** start Data lines **
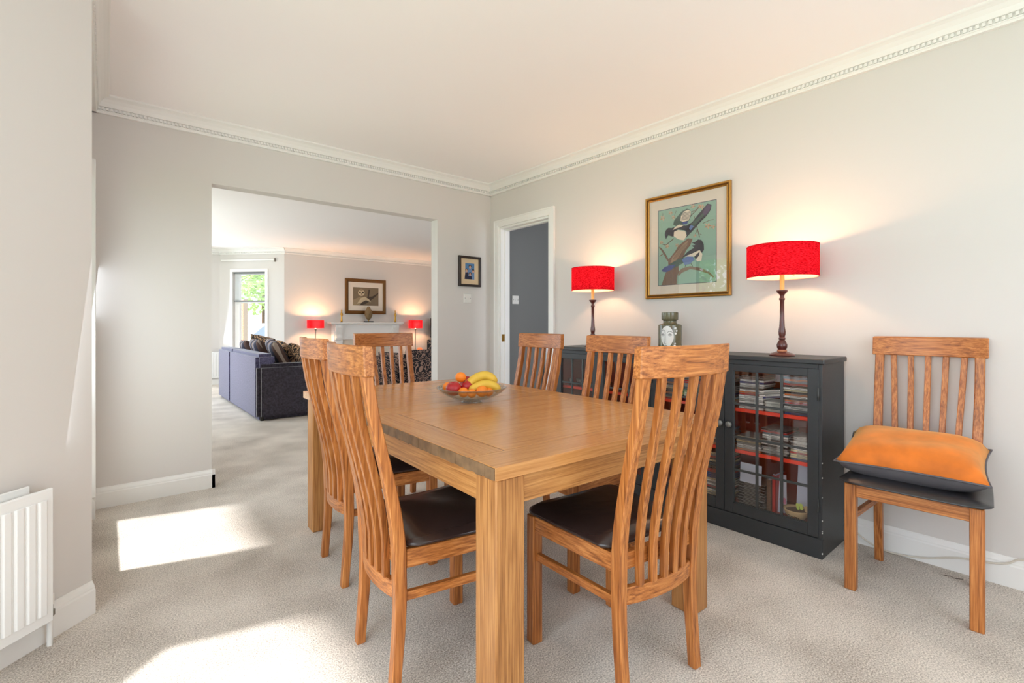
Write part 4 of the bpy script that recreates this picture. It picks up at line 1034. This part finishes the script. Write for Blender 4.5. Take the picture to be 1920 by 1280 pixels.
# fireplace
FX0, FX1, FY = 3.20, 4.69, LY
fp_ = thing('fireplace', 'white painted fireplace surround with bracketed mantel in the lounge', 'fireplace', (FX0, FY, 0)); fw_ = FX1-FX0
MB().box(0, fw_, -.20, 0, 1.105, 1.128).box(.02, fw_-.02, -.18, 0, 1.085, 1.105).build('mantel_shelf', 'trim_white', fp_, bevel=.004)
MB().box(.08, fw_-.08, -.13, 0, .80, 1.085).build('frieze', 'trim_white', fp_, bevel=.003)
m = MB(); m.box(.30, fw_-.30, -.138, -.13, .855, .862).box(.30, fw_-.30, -.138, -.13, 1.02, 1.027).box(.30, .307, -.138, -.13, .862, 1.02).box(fw_-.307, fw_-.30, -.138, -.13, .862, 1.02); m.build('frieze_moulding', 'trim_white', fp_)
for x in (.08, fw_-.08-.17):
    MB().box(x, x+.17, -.13, 0, 0, .80).build('jamb', 'trim_white', fp_, bevel=.004)
    c = MB(); pr = [(-.13, .80), (-.150, .80), (-.158, .84), (-.150, .90), (-.165, .97), (-.180, 1.03), (-.182, 1.083), (-.13, 1.083)]
    c.loft([[(xx, a, b) for a, b in pr] for xx in (x+.02, x+.15)]); cb = c.build('bracket', 'trim_white', fp_)
    for q in range(3):
        c = MB(); c.loft([[(xx, a-.004 if a < -.131 else a, b) for a, b in pr] for xx in (x+.035+q*.035, x+.055+q*.035)]); c.build('flute', 'trim_white', cb)
MB().box(.25, fw_-.25, -.10, 0, .34, .80).box(.25, .42, -.10, 0, 0, .34).box(fw_-.42, fw_-.25, -.10, 0, 0, .34).build('marble_slip', 'mount', fp_)
MB().box(.42, fw_-.42, -.06, -.01, 0, .34).build('firebox', 'hearth_black', fp_)
MB().box(-.02, fw_+.02, -.45, -.13, 0, .045).build('hearth', 'hearth_black', fp_, bevel=.004)
def lounge_z(py, X, Y): return 0
# lounge picture
q0 = at(647, 588, Y=LY-.01); q1 = at(723, 586, Y=LY-.01); q2 = at(647, 521, Y=LY-.01)
ow, oh = q1.x-q0.x, q2.z-q0.z
op = thing('owl_picture', 'gold-framed sepia print of an owl over the lounge fireplace', 'picture', (q0.x, LY-.001, q0.z))
moulding(op, ow, oh, [(0, 0), (0, .02), (.02, .03), (.055, .022), (.065, .012), (.065, 0)], 'gold_dark'); MB().box(.05, ow-.05, -.010, -.001, .05, oh-.05).build('mount', 'mount', op)
for k, c in {'o_bg': (122, 104, 78), 'o_dark': (66, 52, 38), 'o_light': (200, 180, 146), 'o_mid': (152, 132, 100)}.items(): plain(k, srgb(*c), .6)
Fo = lambda pts: [(ow*.185+a*ow*.63, oh*.24+b*oh*.52) for a, b in pts]
flat([('o_bg', Fo(rect(0, 0, 1, 1))), ('o_mid', Fo([(0, 0), (.25, 0), (.55, .35), (.3, .5), (0, .3)])), ('o_dark', Fo([(.25, 0), (.5, .1), (.8, .42), (1, .68), (1, .74), (.75, .52), (.62, .5), (.66, .9), (.6, .9), (.56, .48), (.4, .28)])),
      ('o_light', Fo([(.3, .4), (.45, .5), (.62, .36), (.7, .2), (.5, .3), (.3, .15), (.15, .1)])), ('o_light', Fo(ell(.32, .70, .13, .17))), ('o_dark', Fo(ell(.27, .72, .035, .06))), ('o_dark', Fo(ell(.38, .72, .035, .06))), ('o_dark', Fo([(.31, .66), (.34, .66), (.325, .56)])), ('o_mid', Fo([(.2, .86), (.32, .92), (.44, .86), (.32, .8)]))],
     'print', op, (0, -.0105, 0), (1, 0, 0), (0, 0, 1), (0, -1, 0), step=.0001)
# mantel ornaments
MY = LY-.11
p = at(691, 603, Y=MY); t = thing('stone_head', 'carved stone head ornament on a dark block in the middle of the mantel', 'ornament', (p.x, MY, 1.128))
MB().box(-.085, .085, -.045, .045, 0, .028).build('base', 'dark_base', t, bevel=.004)
MB().tube([(0, 0, .028), (0, 0, .07)], .012, 10).build('pin', 'gilt', t)
MB().lathe([(.02, .055), (.045, .075), (.064, .115), (.072, .17), (.070, .21), (.055, .25), (.038, .265), (.036, .285), (.024, .31), (.004, .318)], 20).build('head', 'stone', t, smooth=True)
m = MB(); m.loft([[(a, -.068, b) for a, b in ((-.008, .13), (.008, .13), (.004, .19), (-.004, .19))], [(a, -.090, b) for a, b in ((-.010, .132), (.010, .132), (.002, .17), (-.002, .17))]]); m.build('nose', 'stone', t)
for s in (-1, 1): MB().lathe([(.004, -.02), (.011, -.01), (.011, .012), (.004, .022)], 8, (s*.070, 0, .15)).build('ear', 'stone', t)
for px, lab in ((640.5, 'slim gilt figurine at the left end of the mantel'), (741, 'slim gilt figurine at the right end of the mantel')):
    p = at(px, 603, Y=MY); t = thing('figurine', lab, 'figurine', (p.x, MY, 1.128), 0, 'gilt figurines on the lounge mantel')
    MB().lathe([(.024, 0), (.024, .012), (.018, .014)], 14).build('base', 'dark_base', t)
    MB().lathe([(.019, .013), (.020, .03), (.014, .08), (.013, .12), (.018, .155), (.013, .185), (.006, .195), (.0115, .208), (.0125, .222), (.006, .236), (.009, .245), (.002, .25)], 14).build('body', 'gilt', t, smooth=True)
    for s in (-1, 1): MB().tube([(s*.015, 0, .178), (s*.022, -.006, .145), (s*.012, -.018, .12)], .0045, 7).build('arm', 'gilt', t, smooth=True)
# lounge lamps on side tables
def side_table(loc, label, w=.42, d=.40, h=.55, top='plastic_white', leg='dark_base'):
    t = thing('side_table', label, 'table', loc)
    MB().box(-w/2, w/2, -d/2, d/2, h-.03, h).build('table_top', top, t, bevel=.003)
    for sx in (-1, 1):
        for sy in (-1, 1): MB().box(sx*(w/2-.03)-.012, sx*(w/2-.03)+.012, sy*(d/2-.03)-.012, sy*(d/2-.03)+.012, 0, h-.03).build('leg', leg, t)
    return t
def lounge_lamp(px0, px1, Y, label, base_z):
    a = at(px0, 608, Y=Y); b = at(px1, 608, Y=Y); x = (a.x+b.x)/2; d_ = x*.6428+Y*.766
    w = (px1-px0)*d_/908/1.0; z1 = 1.1+(607-600)*d_/908; z0 = 1.1-(615-607)*d_/908
    t = thing('table_lamp', label, 'lamp', (x, Y, base_z), 0, 'lamps either side of the lounge fireplace')
    MB().lathe([(.07, 0), (.07, .008), (.012, .02), (.008, .03), (.008, z0-base_z-.05), (.020, z0-base_z-.03), (.022, z0-base_z-.012), (.008, z0-base_z)], 20).build('stem', 'metal_grey', t, smooth=True, auto=.8)
    hw = w/2*.92; hd = .07; zz = z1-base_z; z_ = z0-base_z
    m = MB()
    for cc in (((-hw, -hd), (hw, -hd)), ((hw, -hd), (hw, hd)), ((hw, hd), (-hw, hd)), ((-hw, hd), (-hw, -hd))):
        (ax, ay), (bx_, by) = cc; m.add([(ax, ay, z_), (bx_, by, z_), (bx_, by, zz), (ax, ay, zz)], [(0, 1, 2, 3)])
    m.build('shade', 'red_shade', t)
    MB().lathe([(.006, z_), (.022, z_+.03), (.022, z_+.06), (.003, z_+.08)], 12).build('bulb', 'bulb', t, smooth=True)
    l = lamp('POINT', 'lamp_bulb_light', (0, 0, z_+.07), (0, 0, 0), 34, (1, .52, .26), shadow_soft_size=.03); l.parent = t
    return x
x = lounge_lamp(577, 606, 9.06, 'red-shaded lamp to the left of the lounge fireplace', .55)
side_table((x, 8.95, 0), 'small table under the left lounge lamp', leg='metal_grey')
x = lounge_lamp(767, 791, 9.06, 'red-shaded lamp to the right of the lounge fireplace', .55)
side_table((x, 8.95, 0), 'small white-topped table under the right lounge lamp')
# armchair
AX, AY = 3.72, 7.0
ac = thing('armchair', 'armchair in black and beige floral fabric beside the lounge fireplace', 'armchair', (AX, AY, 0), R(8))
rounded('seat', -.30, .30, -.30, .32, .14, .46, 'damask_chair', ac, .05)
rounded('arm', -.44, -.29, -.34, .34, .10, .66, 'damask_chair', ac, .06)
rounded('arm', .29, .44, -.34, .34, .10, .66, 'damask_chair', ac, .06)
rounded('backrest', -.36, .40, -.42, -.26, .12, .70, 'damask_chair', ac, .06)
rounded('wing', .30, .44, -.40, -.02, .60, .90, 'damask_chair', ac, .06)
for x in (-.36, .34):
    for y in (-.34, .26): MB().box(x, x+.04, y, y+.04, 0, .13).build('leg', 'dark_base', ac)
p = at(787, 661, Y=8.2); tt = side_table((p.x, 8.2, 0), 'round-edged pale side table behind the floral armchair', .44, .36, p.z)
t = thing('candle_pot', 'orange glass candle pot on the pale side table', 'candle', (p.x, 8.2, p.z))
MB().lathe([(.030, 0), (.048, .02), (.052, .05), (.045, .085), (.030, .10)], 18).build('pot', 'orange_wax', t, smooth=True)
p = at(702, 672, Y=8.9); t = thing('pillar_candle', 'tall candle lantern glowing at the side of the hearth', 'candle', (p.x, 8.9, .045))
MB().lathe([(.05, 0), (.05, .02), (.03, .03), (.03, .30), (.05, .31), (.05, .43), (.02, .44)], 16).build('stand', 'metal_grey', t, smooth=True, auto=.7)
MB().lathe([(.032, .44), (.032, .62), (.028, .622)], 16).build('wax', 'candle', t, smooth=True, auto=.7); MB().lathe([(.003, .622), (.010, .64), (.006, .66), (.001, .68)], 8).build('flame', 'flame', t, smooth=True)
p = at(809, 630, Y=9.1); t = thing('television', 'black television edge at the right end of the lounge wall', 'television', (p.x+.45, 9.05, .6))
MB().box(-.50, .50, -.02, .02, .0, .62).build('screen', 'hearth_black', t, bevel=.004); MB().box(-.2, .2, -.1, .1, -.06, -.04).build('stand', 'hearth_black', t)
MB().box(-.03, .03, -.02, .02, -.04, .0).build('neck', 'hearth_black', t)
t = thing('media_unit', 'low dark unit under the lounge television', 'cabinet', (p.x+.45, 9.0, 0)); MB().box(-.6, .6, -.2, .2, 0, .54).build('body', 'dark_base', t, bevel=.004); MB().box(-.58, .58, -.206, -.2, .05, .5).build('door', 'dark_base', t, bevel=.003)
# lounge radiator by the bay
p0 = at(413, 700, Y=DY-.06); t = thing('radiator', 'white radiator under the lounge bay window behind the sofa', 'radiator', (1.00, DY, 0))
MB().box(0, .62, -.075, -.06, .13, .60).build('front_panel', 'radiator', t, bevel=.003)
for i in range(15): MB().box(.02+i*.04, .045+i*.04, -.082, -.075, .16, .57).build('rib', 'radiator', t, bevel=.002)
MB().box(.1, .14, -.06, -.02, .2, .5).build('bracket', 'radiator', t); MB().tube([(.64, -.06, 0), (.64, -.06, .15)], .008, 8).build('pipe', 'trim_white', t)

# ------------------------------------------------------------------ outdoors
struct(MB().box(-30, -1.4, -20, 45, -.30, -.25).build('ground_garden', 'grass'))
struct(MB().box(-1.4, 30, 10.5, 45, -.30, -.25).build('ground_street', 'paving'))
def tree(label, loc, h, r, seed, n=2600):
    t = thing('tree', label, 'tree', loc); rr = random.Random(seed)
    MB().tube([(0, 0, 0), (.05, .02, h*.3), (0, .05, h*.62)], .1, 8, [.14, .11, .06]).build('trunk', 'bark', t, smooth=True)
    m = MB(); cl = [(rr.uniform(-.6, .6)*r, rr.uniform(-.6, .6)*r, h-r*rr.uniform(.1, 1.5), r*rr.uniform(.35, .6)) for _ in range(14)]
    for i in range(n):
        cx, cy, cz, cr_ = rr.choice(cl); d = Vector((rr.gauss(0, 1), rr.gauss(0, 1), rr.gauss(0, 1))).normalized()*cr_*rr.uniform(.6, 1)
        c = Vector((cx, cy, cz))+d; a = Vector((rr.gauss(0, 1), rr.gauss(0, 1), rr.gauss(0, 1))).normalized()*.09; b = a.cross(Vector((rr.gauss(0, 1), rr.gauss(0, 1), 1))).normalized()*.06
        m.add([c-a, c-b, c+a, c+b], [(0, 1, 2, 3)])
    o = m.build('foliage', 'leaf_green', t); o['kind'] = 'stuff'
tree('leafy garden tree outside the dining room window', (-6.5, 6.6, -.25), 4.2, 1.6, 1)
tree('second leafy garden tree farther along outside the dining room', (-7.5, 9.8, -.25), 4.6, 1.8, 2)
tree('street tree seen through the lounge bay window', (4.55, 20.0, -.25), 4.6, 1.5, 3)
bw = struct(MB().box(2.20, 2.27, 11.3, 11.8, -.25, 1.62).build('trim_brick_pier', 'mortar'))
for j in range(24):
    for k in range(2):
        y = 11.3+k*.25; o = MB().box(2.195, 2.275, y+.005, y+.24, -.24+j*.077, -.24+j*.077+.067).build('brick', 'brick', bw)
car = thing('car', 'pale car parked in the street beyond the lounge window', 'car', (4.2, 17.0, -.25), R(6))
m = MB(); sidep = [(-2.0, .30), (-2.05, .62), (-1.9, .82), (-1.1, .92), (-.6, 1.36), (.7, 1.38), (1.35, .95), (1.95, .84), (2.05, .60), (2.0, .30)]
m.loft([[(a, y, b) for a, b in sidep] for y in (-.8, .8)]); m.build('body', 'car_paint', car, bevel=.05, segs=2)
m = MB(); m.loft([[(a, y, b) for a, b in ((-1.0, .94), (-.58, 1.30), (.66, 1.32), (1.2, .96))] for y in (-.805, .805)]); m.build('side_window', 'car_glass', car)
for x in (-1.3, 1.25):
    for y in (-.72, .72): MB().lathe([(.12, -.09), (.32, -.09), (.33, 0), (.32, .09), (.12, .09)], 20).build('wheel', 'tyre', car, loc=(x, y, .33), rot=(R(90), 0, 0))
** end Data lines **
_Stated exercise_
Pull out all lines of the data with the string "picture".

_Task response_
Write part 4 of the bpy script that recreates this picture. It picks up at line 1034. This part finishes the script. Write for Blender 4.5. Take the picture to be 1920 by 1280 pixels.
# lounge picture
op = thing('owl_picture', 'gold-framed sepia print of an owl over the lounge fireplace', 'picture', (q0.x, LY-.001, q0.z))